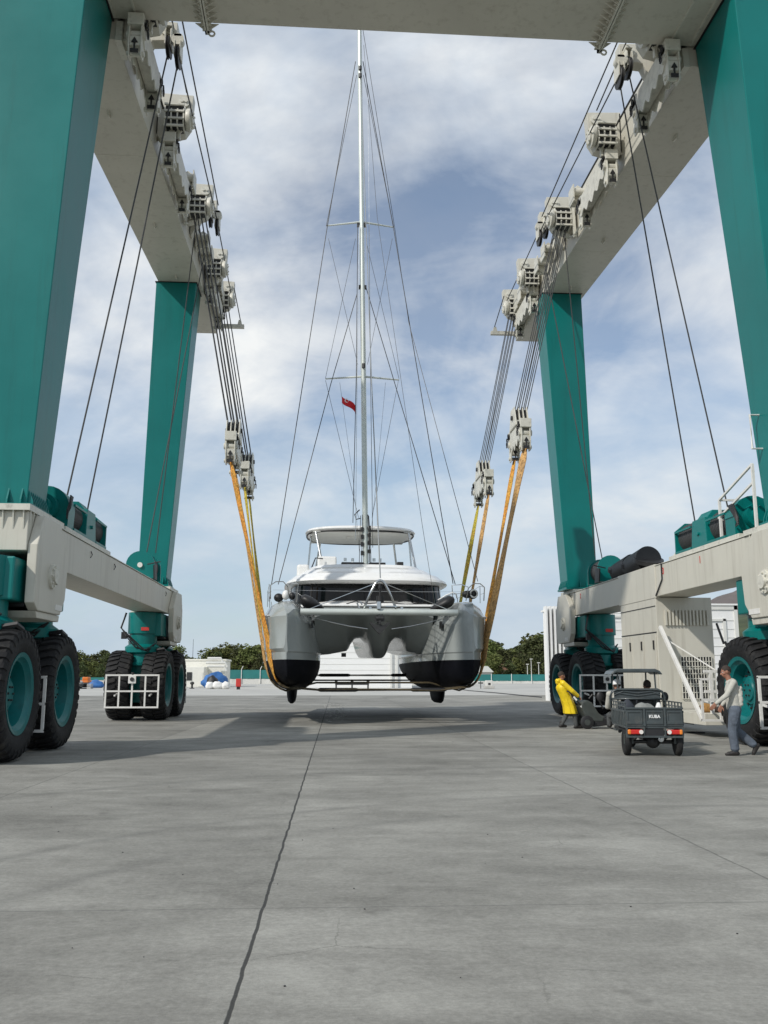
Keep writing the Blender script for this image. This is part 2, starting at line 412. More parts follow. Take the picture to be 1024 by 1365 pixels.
def flat(name, x0, x1, y0, y1, z, mat, label=None, kind='structure'):
    mb = MB(); mb.add([(x0, y0, z), (x1, y0, z), (x1, y1, z), (x0, y1, z)], [(0, 1, 2, 3)])
    o = mb.build(name, mat, fix=False)
    tag(o, label, kind=kind); return o
M['earth'] = paint('dry_earth', (.20, .18, .13), .95, .3, .05, bump=.3, bscale=2)
M['paleconc'] = paint('pale_concrete', (.42, .415, .385), .85, .12, .12, dirt=(.33, .32, .29), dirt_amt=.6, bump=.2)
flat('ground', -3000, 3000, -800, 5200, -.05, M['earth'])
flat('concrete_yard', -60, 75, -40, 74, 0, ground_mat())
flat('pale_apron', -140, 150, 74.0, 181, -.004, M['paleconc'])

# terrain behind
def hillmesh(name, x0, x1, y0, y1, nx, ny, hf, mat):
    mb = MB(); vs = []; fs = []
    for j in range(ny + 1):
        for i in range(nx + 1):
            x = x0 + (x1 - x0) * i / nx; y = y0 + (y1 - y0) * j / ny
            vs.append((x, y, hf(x, y)))
    for j in range(ny):
        for i in range(nx):
            a = j * (nx + 1) + i; fs.append((a, a + 1, a + nx + 2, a + nx + 1))
    mb.add(vs, fs)
    o = mb.build(name, mat, smooth=True, fix=False); tag(o, kind='structure'); return o
def mh(x, y):
    # ridge rising to the right
    t_ = (x - 500) / 1600.0
    t_ = max(0, min(1, t_)); s = t_ * t_ * (3 - 2 * t_)
    ry = max(0, 1 - abs(y - 3400) / 900.0); ry = ry * ry * (3 - 2 * ry)
    n = noise.fractal(Vector((x * .0022, y * .0022, 3)), 1.0, 2.1, 6)
    return -3 + ry * (s * 380 + 22 + 45 * n * (.25 + s))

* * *

§ Your task:
Transcribe the material exactly, keeping every word and none of the pictures.

§ Expected answer:
Keep writing the Blender script for this image. This is part 2, starting at line 412. More parts follow. Take the picture to be 1024 by 1365 pixels.
def flat(name, x0, x1, y0, y1, z, mat, label=None, kind='structure'):
    mb = MB(); mb.add([(x0, y0, z), (x1, y0, z), (x1, y1, z), (x0, y1, z)], [(0, 1, 2, 3)])
    o = mb.build(name, mat, fix=False)
    tag(o, label, kind=kind); return o
M['earth'] = paint('dry_earth', (.20, .18, .13), .95, .3, .05, bump=.3, bscale=2)
M['paleconc'] = paint('pale_concrete', (.42, .415, .385), .85, .12, .12, dirt=(.33, .32, .29), dirt_amt=.6, bump=.2)
flat('ground', -3000, 3000, -800, 5200, -.05, M['earth'])
flat('concrete_yard', -60, 75, -40, 74, 0, ground_mat())
flat('pale_apron', -140, 150, 74.0, 181, -.004, M['paleconc'])

# terrain behind
def hillmesh(name, x0, x1, y0, y1, nx, ny, hf, mat):
    mb = MB(); vs = []; fs = []
    for j in range(ny + 1):
        for i in range(nx + 1):
            x = x0 + (x1 - x0) * i / nx; y = y0 + (y1 - y0) * j / ny
            vs.append((x, y, hf(x, y)))
    for j in range(ny):
        for i in range(nx):
            a = j * (nx + 1) + i; fs.append((a, a + 1, a + nx + 2, a + nx + 1))
    mb.add(vs, fs)
    o = mb.build(name, mat, smooth=True, fix=False); tag(o, kind='structure'); return o
def mh(x, y):
    # ridge rising to the right
    t_ = (x - 500) / 1600.0
    t_ = max(0, min(1, t_)); s = t_ * t_ * (3 - 2 * t_)
    ry = max(0, 1 - abs(y - 3400) / 900.0); ry = ry * ry * (3 - 2 * ry)
    n = noise.fractal(Vector((x * .0022, y * .0022, 3)), 1.0, 2.1, 6)
    return -3 + ry * (s * 380 + 22 + 45 * n * (.25 + s))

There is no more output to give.